Par Pirchirinarmor
Le Dr. Faust a bel et bien existé. De cela les historiens sont sûrs. Ils sont en revanche moins assurés sur les étapes de sa vie.
Il s’appellerait Johannes Faust et serait né vers 1480, on ne sait où. Il aurait étudié les sciences et la philosophie et peut-être enseigné un certain temps à Cracovie (Pologne) ou à Erfurt (Thuringe). Sans doute s’adonnait-il à l’occultisme et à l’alchimie, très à la mode à cette époque pleine de contradictions. Et peut-être que ses mœurs étaient dissolues. Assurément, il n’a cessé de mal se faire voir, par exemple de Luther et de Melanchthon, et s’est fait renvoyer de toutes les universités pour mauvaise réputation. Il semble alors avoir mené une vie d’aventures et cherché à vendre à qui voulait bien le croire des prestations… surnaturelles. D’où sa réputation sulfureuse de nécromancien (homme versé en magie noire).
Car il n’est certes pas une célébrité à l’instar des universitaires et des savants de son temps. Mais plutôt un obscur charlatan. Un aventurier et un imposteur doublé d’un vil escroc. Si on veut se faire une idée du vrai Faust, il faut imaginer ces faux docteurs (et vrais charlatans) qui vendaient à prix d’or, à la grande époque de la conquête de l’ouest, des élixirs miraculeux et des panacées universelles à qui voulait bien gober leurs bobards. En attendant de devoir quitter les villes où ils avaient sévi, couverts de goudron et de plumes.
Quant à Faust, sa réputation parvient finalement aux oreilles du comte de Staufen, une petite ville de Bade. Ce seigneur a des soucis en cette époque troublée par les guerres et l’insécurité, d’inflation et de crise économique. Les caisses de l’État sont vides, il faut les remplir, par tous les moyens. Au comte aussi crédule que désespéré, Faust promet monts et merveilles : il connaît le secret de l’or, il en fabriquera à partir de vils métaux ! Quelle merveille que l’équilibre budgétaire, et combien d’États ne rêveraient pas, de nos jours encore, de rencontrer leur Dr. Faust ?
Le comte le croit, lui fournit gite, laboratoire et subsistance. Au grand dam de ses sujets, qui regardent d’un œil suspicieux cet étrange personnage à la barbe impressionnante, vêtu d’un habit aussi noir que l’âme qu’on lui prête. Un nécromancien, qui s’entretient toutes les nuits en privé avec le démon !

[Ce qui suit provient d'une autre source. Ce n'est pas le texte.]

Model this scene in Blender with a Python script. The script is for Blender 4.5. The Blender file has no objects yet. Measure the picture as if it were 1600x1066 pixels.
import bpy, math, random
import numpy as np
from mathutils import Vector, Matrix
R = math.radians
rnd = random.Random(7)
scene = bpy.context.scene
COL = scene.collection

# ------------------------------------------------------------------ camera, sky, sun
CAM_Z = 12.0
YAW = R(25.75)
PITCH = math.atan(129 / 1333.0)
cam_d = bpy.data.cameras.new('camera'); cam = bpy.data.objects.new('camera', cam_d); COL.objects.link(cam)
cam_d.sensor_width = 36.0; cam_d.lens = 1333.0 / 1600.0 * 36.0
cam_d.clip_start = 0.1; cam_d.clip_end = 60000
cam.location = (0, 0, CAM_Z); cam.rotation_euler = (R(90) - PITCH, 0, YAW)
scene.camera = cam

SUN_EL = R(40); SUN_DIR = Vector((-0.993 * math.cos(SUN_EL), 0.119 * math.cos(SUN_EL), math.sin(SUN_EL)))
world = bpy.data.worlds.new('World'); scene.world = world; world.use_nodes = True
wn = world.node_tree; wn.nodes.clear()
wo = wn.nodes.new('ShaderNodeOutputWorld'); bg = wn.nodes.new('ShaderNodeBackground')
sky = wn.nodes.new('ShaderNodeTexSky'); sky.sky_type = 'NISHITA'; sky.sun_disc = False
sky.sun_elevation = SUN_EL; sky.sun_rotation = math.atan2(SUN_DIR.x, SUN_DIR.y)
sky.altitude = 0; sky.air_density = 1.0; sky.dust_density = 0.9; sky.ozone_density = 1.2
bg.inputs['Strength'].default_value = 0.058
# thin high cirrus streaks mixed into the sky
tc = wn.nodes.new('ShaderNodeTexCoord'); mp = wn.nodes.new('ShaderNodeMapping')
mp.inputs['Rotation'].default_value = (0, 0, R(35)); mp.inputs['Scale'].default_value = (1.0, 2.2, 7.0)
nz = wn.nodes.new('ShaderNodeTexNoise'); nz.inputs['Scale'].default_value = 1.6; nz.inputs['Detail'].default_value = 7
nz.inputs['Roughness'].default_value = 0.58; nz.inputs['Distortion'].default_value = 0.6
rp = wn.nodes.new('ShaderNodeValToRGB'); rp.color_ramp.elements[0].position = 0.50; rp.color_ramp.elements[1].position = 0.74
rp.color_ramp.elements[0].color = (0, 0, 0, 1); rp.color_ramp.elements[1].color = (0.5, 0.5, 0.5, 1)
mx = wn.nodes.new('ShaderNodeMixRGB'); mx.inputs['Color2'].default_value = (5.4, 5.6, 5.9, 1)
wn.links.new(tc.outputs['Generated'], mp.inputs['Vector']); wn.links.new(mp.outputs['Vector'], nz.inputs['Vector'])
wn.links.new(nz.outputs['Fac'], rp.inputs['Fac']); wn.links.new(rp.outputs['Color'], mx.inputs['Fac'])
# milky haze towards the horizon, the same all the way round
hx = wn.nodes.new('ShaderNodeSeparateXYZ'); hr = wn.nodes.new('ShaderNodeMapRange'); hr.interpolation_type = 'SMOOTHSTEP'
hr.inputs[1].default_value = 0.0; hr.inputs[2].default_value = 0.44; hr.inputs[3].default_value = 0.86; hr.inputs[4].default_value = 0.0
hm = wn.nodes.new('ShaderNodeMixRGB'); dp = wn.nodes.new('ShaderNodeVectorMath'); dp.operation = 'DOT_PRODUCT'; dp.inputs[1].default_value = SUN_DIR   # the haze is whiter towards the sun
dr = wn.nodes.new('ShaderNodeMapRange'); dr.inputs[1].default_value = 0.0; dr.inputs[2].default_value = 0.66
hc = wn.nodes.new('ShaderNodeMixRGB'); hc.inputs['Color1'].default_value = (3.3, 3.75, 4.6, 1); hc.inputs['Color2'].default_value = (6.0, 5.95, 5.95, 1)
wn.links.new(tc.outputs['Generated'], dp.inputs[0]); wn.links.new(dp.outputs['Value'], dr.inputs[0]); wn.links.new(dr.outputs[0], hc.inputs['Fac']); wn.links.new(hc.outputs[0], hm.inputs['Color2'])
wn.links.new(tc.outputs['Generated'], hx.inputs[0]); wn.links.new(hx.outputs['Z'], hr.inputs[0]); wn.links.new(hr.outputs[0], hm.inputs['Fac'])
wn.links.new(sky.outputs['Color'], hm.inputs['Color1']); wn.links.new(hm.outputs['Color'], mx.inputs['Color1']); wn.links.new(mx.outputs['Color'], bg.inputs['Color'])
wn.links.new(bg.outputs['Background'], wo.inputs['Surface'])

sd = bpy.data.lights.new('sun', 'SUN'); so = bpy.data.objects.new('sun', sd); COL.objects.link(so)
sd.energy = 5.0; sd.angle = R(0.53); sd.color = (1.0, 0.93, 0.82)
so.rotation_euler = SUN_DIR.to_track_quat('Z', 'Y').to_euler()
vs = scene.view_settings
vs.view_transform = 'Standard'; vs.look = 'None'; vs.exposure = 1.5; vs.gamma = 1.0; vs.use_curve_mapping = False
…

Un beau jour de l’an 1538 à 1541 (car il y a incertitude sur la date), un bruit assourdissant vient troubler la quiétude de habitants de Staufen, déjà au bord de la crise de nerfs : le faux savant a fait un mélange hasardeux de substances, et son laboratoire vient d’exploser. Un accident qui lui coûte la vie, puisqu’on découvre dans les décombres le cadavre du docteur « atrocement mutilé » et « la tête à l’envers ».
De là à en conclure que le démon a fini par venir réclamer son dû, il n’y eut qu’un pas vite franchi… D’autres affirment qu’il aurait été arrêté pour sorcellerie, jugé et brulé vif sur une place publique de la ville de Staufen.